Telephone
The telephone’s audio relays cuneiform text from the Neo-Babylonian Dynasty, specifically the royal inscriptions of Nebuchadnezzar II, the Chaldean king who ruled southern Iraq from 604 to 562 BCE. These words, found on objects such as tablets, cylinders, and paving stones, present officially commissioned records of the king’s deeds, urging successors to rebuild his temples and palaces. Over 2,500 years later, Saddam Hussein, who served as Iraq’s president from 1979 to 2003, embraced Mesopotamian history and mythology as central elements of his political ideology. Following Nebuchadnezzar II’s ancient call for reconstruction, Hussein initiated extensive rebuilding of the archaeological site of Babylon, replacing portions with yellow brick walls bearing the inscription: “Babylon of Nebuchadnezzar was rebuilt in the era of the leader President Saddam Hussein.”
Television
The television displays footage from July 1979, documenting a purge within Iraq’s ruling Ba'ath Party. The Arab Socialist Ba'ath (Resurrection) Party, a pan-Arab nationalist movement advocating for unified Arab statehood, had governed Iraq since 1968, following their earlier brief period in power in 1963. During this recorded session in a Baghdad auditorium, Iraq’s president Saddam Hussein orchestrated the public identification and subsequent removal of party members accused of conspiracy. A high-ranking official was compelled to read aloud the names of 68 Ba'athists allegedly involved in a plot against the leadership. This event, broadcast on national television, resulted in the arrest and execution of the named individuals, carried out by their former colleagues within the party structure.
Radio
The artist's father, a Chaldean—an Aramaic-speaking Eastern Rite Catholic from Iraq—entered the seminary as a child for educational opportunities before leaving the clergy to emigrate from his homeland in 1974, part of a broader pattern of minority migration during that period. In 1976, the artist's parents received a cassette tape from relatives in Iraq containing family conversations and songs.
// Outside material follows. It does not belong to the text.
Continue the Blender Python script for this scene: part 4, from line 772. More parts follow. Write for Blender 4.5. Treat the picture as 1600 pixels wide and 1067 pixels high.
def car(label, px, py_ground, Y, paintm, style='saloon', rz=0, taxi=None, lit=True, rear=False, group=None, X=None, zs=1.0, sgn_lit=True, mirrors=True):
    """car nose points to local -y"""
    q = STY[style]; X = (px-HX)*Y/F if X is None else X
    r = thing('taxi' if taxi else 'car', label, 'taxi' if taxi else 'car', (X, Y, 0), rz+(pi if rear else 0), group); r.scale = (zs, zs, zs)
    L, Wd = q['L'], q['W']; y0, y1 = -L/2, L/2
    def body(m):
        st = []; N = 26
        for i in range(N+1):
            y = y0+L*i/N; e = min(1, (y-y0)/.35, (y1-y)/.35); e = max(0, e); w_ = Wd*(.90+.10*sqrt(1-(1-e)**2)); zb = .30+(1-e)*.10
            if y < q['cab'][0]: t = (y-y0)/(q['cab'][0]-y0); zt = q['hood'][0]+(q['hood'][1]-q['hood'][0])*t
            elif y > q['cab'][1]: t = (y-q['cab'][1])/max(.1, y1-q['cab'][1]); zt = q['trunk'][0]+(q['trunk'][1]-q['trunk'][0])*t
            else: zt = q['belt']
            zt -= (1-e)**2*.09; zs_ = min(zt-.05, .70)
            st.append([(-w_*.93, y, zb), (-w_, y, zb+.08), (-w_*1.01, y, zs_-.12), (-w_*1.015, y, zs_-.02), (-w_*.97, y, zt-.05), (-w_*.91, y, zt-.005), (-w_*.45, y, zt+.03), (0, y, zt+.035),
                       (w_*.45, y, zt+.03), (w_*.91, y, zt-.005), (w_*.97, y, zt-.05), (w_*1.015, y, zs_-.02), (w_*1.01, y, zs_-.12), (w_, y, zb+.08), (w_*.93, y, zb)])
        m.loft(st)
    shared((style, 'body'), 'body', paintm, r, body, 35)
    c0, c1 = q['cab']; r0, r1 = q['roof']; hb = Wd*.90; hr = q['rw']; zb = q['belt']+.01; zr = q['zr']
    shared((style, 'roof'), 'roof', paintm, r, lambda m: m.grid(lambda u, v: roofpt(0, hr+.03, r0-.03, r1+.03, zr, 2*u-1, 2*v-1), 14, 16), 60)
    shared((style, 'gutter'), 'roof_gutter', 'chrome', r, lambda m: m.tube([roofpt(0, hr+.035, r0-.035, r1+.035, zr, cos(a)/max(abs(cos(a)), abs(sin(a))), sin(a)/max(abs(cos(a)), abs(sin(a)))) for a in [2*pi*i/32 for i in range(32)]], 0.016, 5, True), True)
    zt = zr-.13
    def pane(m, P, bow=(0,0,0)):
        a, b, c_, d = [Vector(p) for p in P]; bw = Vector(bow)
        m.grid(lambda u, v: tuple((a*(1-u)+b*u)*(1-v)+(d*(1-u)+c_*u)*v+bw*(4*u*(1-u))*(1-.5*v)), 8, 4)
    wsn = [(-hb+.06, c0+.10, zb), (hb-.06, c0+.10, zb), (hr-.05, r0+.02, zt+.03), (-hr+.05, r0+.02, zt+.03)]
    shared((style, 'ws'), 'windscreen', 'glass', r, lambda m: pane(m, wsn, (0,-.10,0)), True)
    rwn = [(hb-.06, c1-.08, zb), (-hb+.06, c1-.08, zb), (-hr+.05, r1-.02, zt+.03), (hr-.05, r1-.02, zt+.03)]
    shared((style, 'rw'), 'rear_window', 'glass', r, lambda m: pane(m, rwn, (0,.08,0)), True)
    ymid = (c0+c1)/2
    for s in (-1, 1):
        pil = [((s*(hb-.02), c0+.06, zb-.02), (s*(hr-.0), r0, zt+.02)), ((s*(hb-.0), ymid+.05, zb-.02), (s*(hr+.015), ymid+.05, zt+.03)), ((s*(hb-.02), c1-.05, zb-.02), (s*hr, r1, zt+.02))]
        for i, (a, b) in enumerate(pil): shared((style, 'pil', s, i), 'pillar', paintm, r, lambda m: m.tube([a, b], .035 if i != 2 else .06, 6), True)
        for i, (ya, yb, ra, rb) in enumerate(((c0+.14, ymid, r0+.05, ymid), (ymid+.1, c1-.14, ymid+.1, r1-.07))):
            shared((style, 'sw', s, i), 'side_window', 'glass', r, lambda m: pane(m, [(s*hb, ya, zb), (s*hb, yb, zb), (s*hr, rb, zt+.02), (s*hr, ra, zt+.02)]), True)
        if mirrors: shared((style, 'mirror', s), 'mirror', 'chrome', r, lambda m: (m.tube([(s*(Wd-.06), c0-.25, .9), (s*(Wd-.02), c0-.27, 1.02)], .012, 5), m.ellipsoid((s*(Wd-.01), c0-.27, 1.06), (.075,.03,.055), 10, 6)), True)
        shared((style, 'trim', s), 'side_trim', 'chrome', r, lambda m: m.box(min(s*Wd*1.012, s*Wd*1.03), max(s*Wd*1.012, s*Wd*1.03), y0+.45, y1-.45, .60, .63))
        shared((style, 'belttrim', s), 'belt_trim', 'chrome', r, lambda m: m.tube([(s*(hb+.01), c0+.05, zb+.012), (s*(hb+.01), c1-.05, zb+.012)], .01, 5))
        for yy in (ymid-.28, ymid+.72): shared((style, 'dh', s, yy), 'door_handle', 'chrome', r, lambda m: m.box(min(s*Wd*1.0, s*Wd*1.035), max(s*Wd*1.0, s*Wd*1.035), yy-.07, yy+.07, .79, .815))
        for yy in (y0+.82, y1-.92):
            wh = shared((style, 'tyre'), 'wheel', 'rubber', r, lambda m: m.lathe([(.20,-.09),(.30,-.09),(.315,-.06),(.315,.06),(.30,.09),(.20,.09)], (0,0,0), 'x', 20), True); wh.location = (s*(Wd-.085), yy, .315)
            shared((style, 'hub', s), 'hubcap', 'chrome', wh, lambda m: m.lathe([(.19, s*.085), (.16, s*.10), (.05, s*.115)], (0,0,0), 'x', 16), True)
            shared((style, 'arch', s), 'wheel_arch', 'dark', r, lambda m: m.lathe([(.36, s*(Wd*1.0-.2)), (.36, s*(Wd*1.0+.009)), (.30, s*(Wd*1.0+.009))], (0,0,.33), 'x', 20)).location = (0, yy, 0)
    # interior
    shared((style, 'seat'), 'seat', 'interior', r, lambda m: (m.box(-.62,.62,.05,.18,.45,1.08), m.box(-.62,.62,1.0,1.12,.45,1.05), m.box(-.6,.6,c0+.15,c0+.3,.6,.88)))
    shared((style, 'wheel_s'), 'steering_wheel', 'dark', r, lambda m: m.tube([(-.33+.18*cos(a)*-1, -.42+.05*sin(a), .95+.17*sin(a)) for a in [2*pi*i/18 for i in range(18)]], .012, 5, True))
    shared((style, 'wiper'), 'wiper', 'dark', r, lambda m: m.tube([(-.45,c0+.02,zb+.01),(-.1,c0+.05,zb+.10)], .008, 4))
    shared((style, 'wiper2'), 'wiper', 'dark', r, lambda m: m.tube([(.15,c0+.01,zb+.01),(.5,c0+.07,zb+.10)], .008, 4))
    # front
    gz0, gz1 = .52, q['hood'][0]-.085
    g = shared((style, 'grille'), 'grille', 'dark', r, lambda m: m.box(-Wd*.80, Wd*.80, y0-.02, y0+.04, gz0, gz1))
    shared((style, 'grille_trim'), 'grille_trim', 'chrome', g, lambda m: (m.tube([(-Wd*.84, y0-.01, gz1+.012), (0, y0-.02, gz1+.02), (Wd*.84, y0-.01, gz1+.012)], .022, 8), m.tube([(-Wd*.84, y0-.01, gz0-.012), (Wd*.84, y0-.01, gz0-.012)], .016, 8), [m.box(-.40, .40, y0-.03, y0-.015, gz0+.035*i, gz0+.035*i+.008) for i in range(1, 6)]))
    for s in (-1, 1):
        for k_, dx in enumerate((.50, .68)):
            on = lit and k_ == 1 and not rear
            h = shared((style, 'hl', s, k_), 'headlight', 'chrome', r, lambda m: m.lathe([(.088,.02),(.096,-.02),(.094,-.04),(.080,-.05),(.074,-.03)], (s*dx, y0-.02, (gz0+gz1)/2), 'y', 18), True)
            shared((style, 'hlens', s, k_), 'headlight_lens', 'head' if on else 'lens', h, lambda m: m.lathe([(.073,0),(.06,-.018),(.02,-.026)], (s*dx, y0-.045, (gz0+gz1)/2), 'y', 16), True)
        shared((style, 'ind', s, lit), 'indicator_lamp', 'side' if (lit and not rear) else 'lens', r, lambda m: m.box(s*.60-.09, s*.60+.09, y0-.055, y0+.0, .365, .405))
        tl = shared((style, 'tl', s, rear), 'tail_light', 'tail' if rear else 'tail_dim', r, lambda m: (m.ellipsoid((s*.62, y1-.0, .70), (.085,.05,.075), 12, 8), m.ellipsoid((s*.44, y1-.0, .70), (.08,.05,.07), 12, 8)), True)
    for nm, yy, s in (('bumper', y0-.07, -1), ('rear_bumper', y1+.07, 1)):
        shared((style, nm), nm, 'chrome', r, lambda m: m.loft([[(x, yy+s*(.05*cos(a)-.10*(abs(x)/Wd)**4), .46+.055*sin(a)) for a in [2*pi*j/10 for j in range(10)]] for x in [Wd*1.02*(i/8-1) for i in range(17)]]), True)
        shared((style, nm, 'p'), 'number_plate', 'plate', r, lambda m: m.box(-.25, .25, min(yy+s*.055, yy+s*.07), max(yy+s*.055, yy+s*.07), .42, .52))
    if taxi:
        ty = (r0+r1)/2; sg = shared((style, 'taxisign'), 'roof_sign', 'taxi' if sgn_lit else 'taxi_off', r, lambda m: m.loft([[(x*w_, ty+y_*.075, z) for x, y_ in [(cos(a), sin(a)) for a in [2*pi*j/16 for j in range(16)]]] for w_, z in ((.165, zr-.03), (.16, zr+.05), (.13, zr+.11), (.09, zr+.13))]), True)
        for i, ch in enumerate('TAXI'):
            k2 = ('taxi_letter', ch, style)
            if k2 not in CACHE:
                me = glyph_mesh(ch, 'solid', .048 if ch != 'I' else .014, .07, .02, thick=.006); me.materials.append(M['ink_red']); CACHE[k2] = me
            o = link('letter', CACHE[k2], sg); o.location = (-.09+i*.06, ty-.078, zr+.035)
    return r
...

Among the voices is that of the artist's grandfather, Jirjis Mamou, calling out in song to his son. Born in 1894, Jirjis Mamou witnessed Iraq’s transformation through the Ottoman Empire, British mandate, the monarchy of King Faisal II, the 1958 revolution, subsequent political changes, and the rise of the Ba'ath Party under Saddam Hussein's leadership. Jirjis Mamou died in 1980, shortly after the beginning of the Iran-Iraq War; his voice is preserved on this family recording as a testament to a life spanning nearly a century of Iraqi history.